Neel's stint at the French Room as pastry chef shows. Warm sourdough chocolate cake with amaretto cream formed in the shape of a star was moist and rich with a creamy, molten center of chocolate--a potent, imaginative finish. On a lighter note, a plate of seasonal berries--arranged in a rosette with thin slices of strawberry forming petals, a center of blueberries topped with raspberries, and bulging blackberries dotting the perimeter--was juicy and refreshingly tangy.
The wine list is well focused with the expected major-league selection of Bordeaux and California cabs and chardonnays plus a scattering of Pinots and Burgundies, zins, Italian reds, and other French and California reds to keep things interesting.
Service is uniformly efficient, attentive, and keenly aware of the delicate rhythms inherent in a successful fine-dining experience. While it wasn't perfect, there were no glaring time gaps in course presentation.

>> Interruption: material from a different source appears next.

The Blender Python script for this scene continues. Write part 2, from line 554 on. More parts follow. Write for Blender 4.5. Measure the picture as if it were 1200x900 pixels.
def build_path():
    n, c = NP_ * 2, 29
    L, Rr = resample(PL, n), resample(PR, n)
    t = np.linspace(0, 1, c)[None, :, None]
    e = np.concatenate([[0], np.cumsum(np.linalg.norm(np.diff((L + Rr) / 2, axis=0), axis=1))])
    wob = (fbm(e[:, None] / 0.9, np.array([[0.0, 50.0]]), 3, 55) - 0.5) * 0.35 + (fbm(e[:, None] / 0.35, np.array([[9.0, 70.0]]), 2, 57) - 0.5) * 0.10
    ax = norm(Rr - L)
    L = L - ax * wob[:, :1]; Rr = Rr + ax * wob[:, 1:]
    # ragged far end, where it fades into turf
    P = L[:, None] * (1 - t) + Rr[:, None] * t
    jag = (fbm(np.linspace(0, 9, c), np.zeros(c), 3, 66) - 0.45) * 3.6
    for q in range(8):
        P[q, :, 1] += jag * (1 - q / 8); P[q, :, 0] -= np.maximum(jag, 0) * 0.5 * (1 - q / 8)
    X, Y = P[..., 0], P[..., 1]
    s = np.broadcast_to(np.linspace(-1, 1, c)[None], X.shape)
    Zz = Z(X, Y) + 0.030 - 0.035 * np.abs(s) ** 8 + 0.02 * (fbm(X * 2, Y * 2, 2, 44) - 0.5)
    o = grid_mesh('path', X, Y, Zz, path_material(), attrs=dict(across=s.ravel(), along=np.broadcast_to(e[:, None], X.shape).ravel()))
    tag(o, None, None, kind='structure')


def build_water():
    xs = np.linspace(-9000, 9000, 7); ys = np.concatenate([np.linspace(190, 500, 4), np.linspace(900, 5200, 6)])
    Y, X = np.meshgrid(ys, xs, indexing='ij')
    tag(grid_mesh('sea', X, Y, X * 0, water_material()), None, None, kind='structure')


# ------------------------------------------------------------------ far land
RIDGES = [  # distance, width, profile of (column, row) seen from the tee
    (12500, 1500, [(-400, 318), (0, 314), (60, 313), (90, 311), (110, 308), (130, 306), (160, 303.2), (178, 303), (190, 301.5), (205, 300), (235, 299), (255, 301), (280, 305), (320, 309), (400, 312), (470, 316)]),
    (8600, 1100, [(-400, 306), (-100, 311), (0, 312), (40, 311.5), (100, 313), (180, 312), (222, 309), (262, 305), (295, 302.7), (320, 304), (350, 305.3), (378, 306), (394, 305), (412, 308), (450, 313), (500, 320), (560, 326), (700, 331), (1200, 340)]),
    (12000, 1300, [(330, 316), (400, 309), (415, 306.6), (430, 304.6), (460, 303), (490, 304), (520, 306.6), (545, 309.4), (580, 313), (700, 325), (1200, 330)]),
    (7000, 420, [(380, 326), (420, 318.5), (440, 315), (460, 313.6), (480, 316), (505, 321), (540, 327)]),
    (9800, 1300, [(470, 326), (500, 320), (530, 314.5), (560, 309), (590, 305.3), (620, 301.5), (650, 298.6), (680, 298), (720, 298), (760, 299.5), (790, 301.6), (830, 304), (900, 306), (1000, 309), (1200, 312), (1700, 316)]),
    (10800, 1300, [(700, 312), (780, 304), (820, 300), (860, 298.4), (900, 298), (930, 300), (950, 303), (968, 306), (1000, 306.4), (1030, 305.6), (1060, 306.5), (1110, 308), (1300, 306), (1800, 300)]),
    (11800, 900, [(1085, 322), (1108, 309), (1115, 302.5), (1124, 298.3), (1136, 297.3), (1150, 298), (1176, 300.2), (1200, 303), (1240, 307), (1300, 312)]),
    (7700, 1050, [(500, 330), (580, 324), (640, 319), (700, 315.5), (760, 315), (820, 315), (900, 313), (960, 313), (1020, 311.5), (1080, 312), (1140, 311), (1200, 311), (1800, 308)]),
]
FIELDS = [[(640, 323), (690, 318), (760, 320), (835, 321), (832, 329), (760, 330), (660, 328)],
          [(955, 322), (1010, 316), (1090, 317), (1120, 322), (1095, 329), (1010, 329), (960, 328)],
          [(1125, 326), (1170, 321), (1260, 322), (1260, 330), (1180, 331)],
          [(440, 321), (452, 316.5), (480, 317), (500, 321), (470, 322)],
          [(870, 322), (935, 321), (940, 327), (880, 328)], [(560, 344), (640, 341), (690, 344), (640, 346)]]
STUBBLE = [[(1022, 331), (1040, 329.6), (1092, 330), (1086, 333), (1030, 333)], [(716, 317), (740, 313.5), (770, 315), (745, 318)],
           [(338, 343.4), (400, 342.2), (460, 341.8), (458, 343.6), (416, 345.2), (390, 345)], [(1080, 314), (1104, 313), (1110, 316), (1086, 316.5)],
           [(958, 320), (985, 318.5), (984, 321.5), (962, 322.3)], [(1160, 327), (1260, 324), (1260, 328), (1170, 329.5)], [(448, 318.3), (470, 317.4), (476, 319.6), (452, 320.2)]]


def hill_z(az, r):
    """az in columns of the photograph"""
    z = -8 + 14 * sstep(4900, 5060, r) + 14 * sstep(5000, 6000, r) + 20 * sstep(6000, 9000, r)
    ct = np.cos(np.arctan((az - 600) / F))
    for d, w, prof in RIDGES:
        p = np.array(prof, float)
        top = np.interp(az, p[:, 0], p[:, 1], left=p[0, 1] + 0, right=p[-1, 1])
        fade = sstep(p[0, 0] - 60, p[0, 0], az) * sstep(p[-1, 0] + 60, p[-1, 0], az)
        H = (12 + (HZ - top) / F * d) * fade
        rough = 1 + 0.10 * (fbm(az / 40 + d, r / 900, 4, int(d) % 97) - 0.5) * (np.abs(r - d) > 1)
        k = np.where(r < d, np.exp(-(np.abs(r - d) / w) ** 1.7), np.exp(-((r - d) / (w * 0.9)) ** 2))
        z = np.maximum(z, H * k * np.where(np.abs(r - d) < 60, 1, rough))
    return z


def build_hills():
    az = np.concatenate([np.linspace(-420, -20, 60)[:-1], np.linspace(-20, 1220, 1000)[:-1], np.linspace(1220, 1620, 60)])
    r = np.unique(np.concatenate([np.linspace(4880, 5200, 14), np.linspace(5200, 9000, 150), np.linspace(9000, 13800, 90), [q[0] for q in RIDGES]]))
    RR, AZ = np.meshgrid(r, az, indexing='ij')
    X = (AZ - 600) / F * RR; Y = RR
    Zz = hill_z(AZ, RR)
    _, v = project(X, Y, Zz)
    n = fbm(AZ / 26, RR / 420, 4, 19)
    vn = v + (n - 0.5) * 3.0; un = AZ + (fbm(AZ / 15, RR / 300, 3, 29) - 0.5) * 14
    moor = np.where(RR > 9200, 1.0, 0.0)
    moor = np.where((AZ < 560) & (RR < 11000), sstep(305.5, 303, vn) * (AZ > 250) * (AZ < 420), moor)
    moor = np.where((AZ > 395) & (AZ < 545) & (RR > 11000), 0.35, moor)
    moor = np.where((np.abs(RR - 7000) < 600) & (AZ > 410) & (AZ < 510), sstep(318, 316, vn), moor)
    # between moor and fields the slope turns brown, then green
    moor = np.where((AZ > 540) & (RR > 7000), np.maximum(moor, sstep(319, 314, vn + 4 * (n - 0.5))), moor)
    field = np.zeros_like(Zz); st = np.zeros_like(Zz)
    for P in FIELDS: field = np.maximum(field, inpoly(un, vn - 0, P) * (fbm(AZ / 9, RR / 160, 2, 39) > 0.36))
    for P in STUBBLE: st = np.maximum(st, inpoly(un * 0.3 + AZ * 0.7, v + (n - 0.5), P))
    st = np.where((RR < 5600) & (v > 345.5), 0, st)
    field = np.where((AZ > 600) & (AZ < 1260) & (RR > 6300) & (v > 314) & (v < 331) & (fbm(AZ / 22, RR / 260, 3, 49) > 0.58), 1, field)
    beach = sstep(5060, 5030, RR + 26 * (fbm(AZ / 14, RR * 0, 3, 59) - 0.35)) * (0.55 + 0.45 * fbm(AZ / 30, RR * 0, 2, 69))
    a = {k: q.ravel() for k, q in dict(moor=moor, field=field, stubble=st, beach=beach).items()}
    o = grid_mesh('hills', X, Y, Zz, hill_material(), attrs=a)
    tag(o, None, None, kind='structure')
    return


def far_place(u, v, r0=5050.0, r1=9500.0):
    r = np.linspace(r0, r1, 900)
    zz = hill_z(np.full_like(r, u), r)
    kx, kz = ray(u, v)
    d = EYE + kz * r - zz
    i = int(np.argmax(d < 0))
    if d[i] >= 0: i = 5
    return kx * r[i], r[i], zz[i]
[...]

Biernat's has all the pieces in place. The ambiance is clean and bristles with sex appeal, the commitment to service appears solid, and the kitchen is devoted to elegant simplicity. Couple this with the charisma and gracious attentiveness of Biernat the man--who seems shrewd enough to realize longevity is forever elusive to those who lean heavily on "hot spot" cachet and star power--and you have the makings for a perpetual packed house.
That is, if the formula is fortified with a good dose of relentless attention to detail. Otherwise, the whole thing will come crashing down under the weight of its average check. And that's no bull.